Donnerstag, 28. April 2016

82. Akt

Ich laufe mit zwölf Zentimeter hohen Absätzen auf meinem Laufband. Hin und wieder schaue ich ein bisschen skeptisch nach, ob ich das Teil mittlerweile nicht schon perforiert habe. Wenn die beweglichen Teile aussehen, wie ein Lochstickereimuster, sollte ich vielleicht aufhören. Aber – Qualität zahlt sich aus – es sind keine Schäden erkennbar.
Das Highheel-Training ist nötig. Unbedingt.
Warum auch immer, häufen sich in diesem Jahr die Anfragen, die mich auf den Laufsteg locken wollen. Und ganz ehrlich - da muss keiner lange schwafeln. Ich liebe das. Seitdem ich mit fünf Jahren, Bambiaugen und Kampfschritt das erste Mal den Catwalk erobert habe, lasse ich diesem Teil meiner Eitelkeit gerne freien Lauf.
Es erfordert keinen hohen Anspruch, dreißig Meter geradeaus zu gehen, sich bisweilen zu drehen und dabei – je nach Designerwunsch - zu lächeln oder so zu schauen, als wäre man gerade auf dem Weg zur Post. Dafür auch noch Geld zu bekommen, rundet die Sache außerordentlich ab.
Hin und wieder werde ich gemeinsam mit meiner Tochter gebucht. Das ist klasse. Ich muss mich nur ein klitzekleines bisschen kontrollieren, dass ich mit ihr nicht vorne am Catwalk high five abklatsche oder, vor Stolz auf diese wunderschöne Person, aus den Latschen kippe.
Während ich so auf meinem Laufband mit vier Stundenkilometern an meiner Schrittlänge arbeite, erinnere ich mich daran, wie ich vor vielen Jahren mal bei so einer Sache „verunfallt“ bin. Es war eine Brautmodenschau.
Das Licht war grell und ich offenbar ein bisschen in Gedanken.
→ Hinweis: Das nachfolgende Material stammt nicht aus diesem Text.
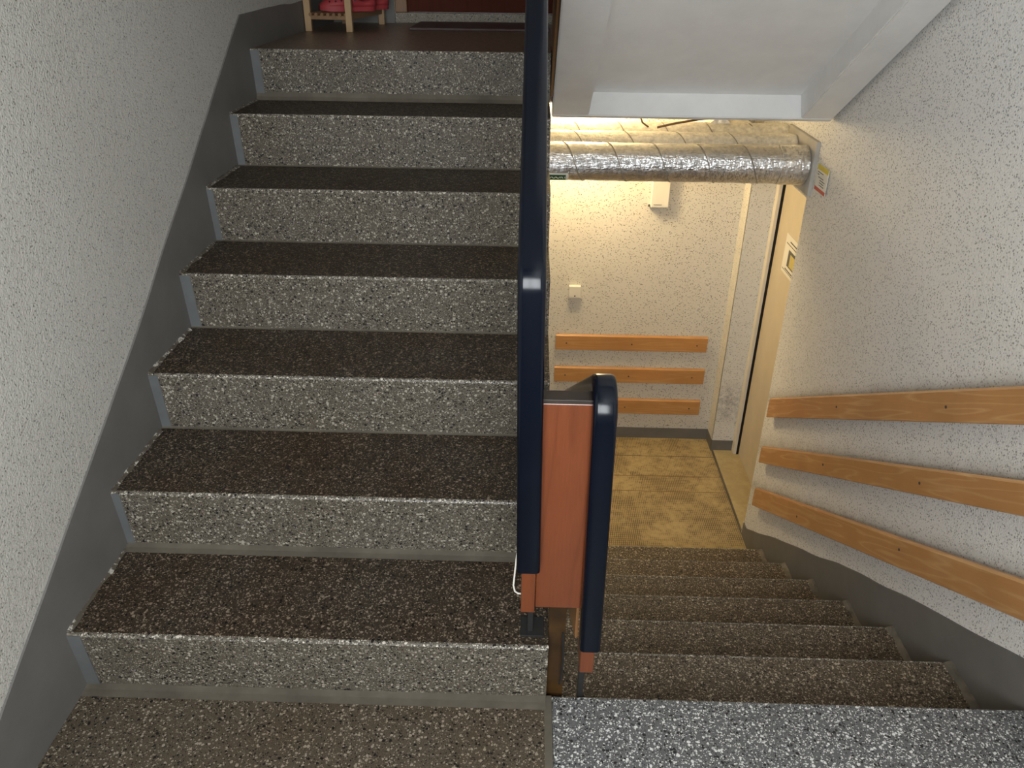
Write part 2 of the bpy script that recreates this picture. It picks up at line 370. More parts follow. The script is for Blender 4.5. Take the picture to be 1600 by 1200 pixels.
# walls
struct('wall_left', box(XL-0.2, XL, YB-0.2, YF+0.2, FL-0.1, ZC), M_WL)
wr = B()
bm_box(wr, XW, XW+0.145, YB-0.2, YWE, FL-0.1, ZC)
bm_box(wr, XW, XW+0.145, YWE, YP, ZLIN, ZC)
bm_box(wr, XW, XW+0.145, YP, YF+0.2, FL-0.1, ZC)
struct('wall_right', wr, M_WR)
wf = B()
DX0, DX1 = -0.665, 0.30      # upper door opening
bm_box(wf, XL-0.2, XW, YF, YF+0.2, FL-0.1, UP+0.02)
bm_box(wf, XL-0.2, DX0, YF, YF+0.2, UP+0.02, ZC)
bm_box(wf, DX1, XW, YF, YF+0.2, UP+0.02, ZC)
bm_box(wf, DX0, DX1, YF, YF+0.2, UP+2.05, ZC)
struct('wall_front', wf, M_WF)
wb = B()
bm_box(wb, XL-0.2, WX0, YB-0.2, YB, FL-0.1, ZC); bm_box(wb, WX1, XW+0.145, YB-0.2, YB, FL-0.1, ZC)
bm_box(wb, WX0, WX1, YB-0.2, YB, FL-0.1, WZ0); bm_box(wb, WX0, WX1, YB-0.2, YB, WZ1, ZC)
struct('wall_back', wb, M_WL)
struct('ceiling', box(XL-0.2, XW+0.145, YB-0.2, YF+0.2, ZC, ZC+0.1), M_CEIL)
struct('ceiling', box(XG, XW, YB, YD, 14*H-0.2, 14*H), M_CEIL)          # underside of the next mid landing
w = sthing('window_1', ((WX0+WX1)/2, YB-0.1, WZ0))
fr = B()
for a, c, d, e in ((WX0, WX0+0.05, WZ0, WZ1), (WX1-0.05, WX1, WZ0, WZ1), (WX0, WX1, WZ0, WZ0+0.05), (WX0, WX1, WZ1-0.05, WZ1), ((WX0+WX1)/2-0.025, (WX0+WX1)/2+0.025, WZ0, WZ1)):
    bm_box(fr, a, c, YB-0.12, YB-0.07, d, e, 0.004)
obj('window_frame', fr, M_GLASSW, w)
obj('window_sill', box(WX0-0.04, WX1+0.04, YB-0.07, YB+0.05, WZ0-0.03, WZ0+0.002, 0.004), M_GLASSW, w)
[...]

Die Show war damals in einer großen Stadthalle. Ausgebucht.
Das Malheur bestand darin, dass ich dummdusselig, wie ich an diesem Abend war, den Steg um einen Schritt zu lang in Erinnerung hatte.
So rauschte ich also in schniekem Sahnebaiser-Ornat über den Catwalk hinaus und landete auf dem direkt anschließenden Tisch, zwischen einigen sehr überraschten Gästen. Der Tisch schloss allerdings höhentechnisch keineswegs an den Steg an und ich stürzte quasi mit Reifrock und Schleier gute achtzig Zentimeter bergab.
Ich war gerade siebzehn und es war mir ein bisschen peinlich. Ich kletterte wieder nach oben, lachte und lief mit den Schuhen in der Hand und winkend wieder zurück. Der Saal applaudierte und ich war professionell genug, kein großes Drama daraus zu machen (Gott, bin ich froh, dass es damals noch keine Handys und YouTube gab.)
Was mich allerdings am meisten verstörte, war, dass meine Mutter damals wie heute noch vor Lachen vom Stuhl kippt, wenn sie an diese Szene denkt. Im freien Flug vom Laufsteg höre ich immer noch ihr Lachen und das exorbitant fröhliche Gekicher.

Um den Knick im Ego wieder auszugleichen hat es viele hundert Meter Catwalk erfordert. Heute bin ich da aber lange drüber weg. Wenn mir jetzt nochmal so was passieren würde, könnte ich mich damit herausreden, dass ich Minimum doppelt so alt bin, wie die durchschnittlichen Models auf dem Runway. Fehlsichtigkeit ist somit entschuldigt. Und in meiner Kategorie ist der Begriff „gefallenes Mädchen“ dann doch eher Wunschdenken.